Fisher has carried the early practice of meeting politicians on their own ground to a very practical extreme. When tact and good humor failed, he applied force. Thus, when he set about preparing a year ahead for his fights in unpromising wards, he sent to the ward leaders on both sides for their lists of captains, lieutenants, and heelers. They refused, with expressions of astonishment at his “gall.” Mr. Chamberlain directed a most searching investigation of the wards, precinct by precinct, block by block, and not only gathered a rich fund of information, but so frightened the politicians who heard of the inquiries that many of them came around and gave up their lists. Whether these helped or not, however, the wards were studied, and it was by such information and undermining political work, combined with skill and a fearless appeal to the people of the ward, that Fisher beat out with Hubert W. Butler the notorious Henry Wulff, an ex-State Treasurer, in the ward convention of Wulff’s own party, and then defeated Wulff, who ran as an independent, at the polls.

Such experience won the respect of the politicians, as well as their fear, and in 1902 and 1903 the worst of them, or the best, came personally to Fisher to see what they could do. He was their equal in “the game of talk,” they found, and their superior in tactics, for when he could not persuade them to put up good men and “play fair,” he measured himself with them in strategy. Thus one day “Billy” Loeffler, the Democratic leader in the Democratic Ninth Ward, asked Mr. Fisher if the League did not want to name the Democratic candidate for alderman in his ward. Loeffler’s business partner, “Hot Stove” Brenner, was running on the Republican ticket and Fisher knew that the Democratic organization would pull for Brenner. But Fisher accepted what was a challenge to political play and suggested Michael J. Preib. Loeffler was dazed at the name; it was new to him, but he accepted the man and nominated him. The Ninth is a strong Hebrew ward. To draw off the Republican and Jewish vote from Brenner, Fisher procured the nomination as an independent of Jacob Diamond, a popular young Hebrew, and he backed him too, intending, as he told both Preib and Diamond, to prefer in the end the one that should develop the greater strength. Meanwhile the League watched Loeffler. He was quietly throwing his support from Preib to Brenner. Five days before election it was clear that, though Diamond had developed unexpected strength, Preib was stronger. Fisher went to Loeffler and accused him of not doing all he could for Preib. Loeffler declared he was. Fisher proposed a letter from Loeffler to his personal friends asking them to vote for Preib. Loeffler hesitated, but he signed one that Fisher dictated. Loeffler advised the publication of the statement in the Jewish papers, and, though he consented to have it mailed to voters, he thought it “an unnecessary expense.” When Fisher got back to the League headquarters, he rushed off copies of the letter through the mails to all the voters in the ward. By the time Loeffler heard of this it was too late to do anything; he tried, but he never caught up with those letters. His partner, Brenner, was defeated.

A politician? A boss.
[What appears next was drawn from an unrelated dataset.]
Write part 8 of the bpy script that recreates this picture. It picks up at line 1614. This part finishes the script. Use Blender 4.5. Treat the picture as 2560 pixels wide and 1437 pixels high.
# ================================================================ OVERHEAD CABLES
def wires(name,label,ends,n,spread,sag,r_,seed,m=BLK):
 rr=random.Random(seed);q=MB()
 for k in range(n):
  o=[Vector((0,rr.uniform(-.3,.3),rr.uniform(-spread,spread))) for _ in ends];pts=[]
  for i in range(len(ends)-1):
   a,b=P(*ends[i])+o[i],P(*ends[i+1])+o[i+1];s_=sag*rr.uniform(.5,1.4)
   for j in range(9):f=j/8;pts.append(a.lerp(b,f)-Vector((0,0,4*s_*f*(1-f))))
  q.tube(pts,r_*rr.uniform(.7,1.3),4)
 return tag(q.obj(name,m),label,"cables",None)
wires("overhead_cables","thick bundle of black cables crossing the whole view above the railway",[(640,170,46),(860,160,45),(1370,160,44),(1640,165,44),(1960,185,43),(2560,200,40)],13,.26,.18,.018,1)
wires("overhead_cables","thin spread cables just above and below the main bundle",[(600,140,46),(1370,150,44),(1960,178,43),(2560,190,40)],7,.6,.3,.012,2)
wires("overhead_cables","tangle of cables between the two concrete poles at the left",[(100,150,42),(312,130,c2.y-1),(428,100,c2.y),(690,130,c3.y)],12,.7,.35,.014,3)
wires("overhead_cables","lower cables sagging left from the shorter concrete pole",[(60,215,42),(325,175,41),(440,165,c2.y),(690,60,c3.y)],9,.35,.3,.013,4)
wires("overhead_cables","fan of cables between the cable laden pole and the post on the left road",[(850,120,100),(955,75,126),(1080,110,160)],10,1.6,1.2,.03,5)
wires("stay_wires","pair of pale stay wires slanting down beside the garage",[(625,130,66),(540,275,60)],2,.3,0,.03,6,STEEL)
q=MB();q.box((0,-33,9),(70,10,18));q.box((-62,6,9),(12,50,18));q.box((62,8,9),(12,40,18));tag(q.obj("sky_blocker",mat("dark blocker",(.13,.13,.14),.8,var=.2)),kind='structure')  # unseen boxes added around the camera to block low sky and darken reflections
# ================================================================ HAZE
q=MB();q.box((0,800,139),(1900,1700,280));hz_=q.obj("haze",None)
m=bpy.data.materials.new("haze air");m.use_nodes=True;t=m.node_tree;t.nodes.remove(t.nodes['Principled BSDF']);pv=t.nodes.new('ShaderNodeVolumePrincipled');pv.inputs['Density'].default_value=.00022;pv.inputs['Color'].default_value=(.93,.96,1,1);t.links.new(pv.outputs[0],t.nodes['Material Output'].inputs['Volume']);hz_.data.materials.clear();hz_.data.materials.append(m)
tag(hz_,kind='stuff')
Chicago has in Walter L. Fisher a reform boss, and in the Nine of the Municipal Voters’ League, with their associated editors and able finance and advisory committees, a reform ring. They have no machine, no patronage, no power that they can abuse. They haven’t even a list of their voters. All they have is the confidence of the anonymous honest men of Chicago who care more for Chicago than for anything else. This they have won by a long record of good judgments, honest, obvious devotion to the public good, and a disinterestedness which has avoided even individual credit; not a hundred men in the city could name the Committee of Nine.

Working wide open at first, when it was necessary, they have withdrawn more and more ever since, and their policy now is one of dignified silence except when a plain statement of facts is required; then they speak as the League, simply, directly, but with human feeling, and leave their following of voters to act with or against them as they please. I have laid great stress on the technical, political skill of Fisher and the Nine, not because that is their chief reliance; it isn’t: the study and the enlightenment of public opinion is their great function and force. But other reform organizations have tried this way. These reformers have, with the newspapers and the aldermen, not only done it thoroughly and persistently; they have not only developed an educated citizenship; they have made it an effective force, effective in legislation and in practical politics. In short: political reform, politically conducted, has produced reform politicians working for the reform of the city with the methods of politics. They do everything that a politician does, except buy votes and sell them. They play politics in the interest of the city.

And what has the city got out of it? Many things, but at least one great spectacle to show the world, the political spectacle of the year, and it is still going on. The properly accredited representatives of two American city railway companies are meeting in the open with a regular committee of an American board of aldermen, and they are negotiating for the continuance of certain street railway franchises on terms fair both to the city and to the corporations, without a whisper of bribery, with composure, reasonableness, knowledge (on the aldermen’s part, long-studied information and almost expert knowledge); with an eye to the future, to the just profit of the railways, and the convenience of the people of the city. This in an American city—in Chicago!

Those franchises which Yerkes tried to “fix” expired on July 30. There was a dispute about that, and the railways were prepared to fight. One is a Chicago corporation held by Chicago capital, and the men in it knew the conditions. The other belongs to New York and Philadelphia capitalists, whom Yerkes got to hold it when he gave up and went away; they couldn’t understand. This “foreign” capital sent picked men out to Chicago to “fight.” One of the items said to have been put in their bill of appropriation was “For use in Chicago—$1,000,000.” Their local officers and directors and friends warned them to “go slow.”

“Do you mean to tell us,” said the Easterners, “that we can’t do in Chicago what we have done in Philadelphia, New York, and——”

“That’s exactly what we mean,” was the answer.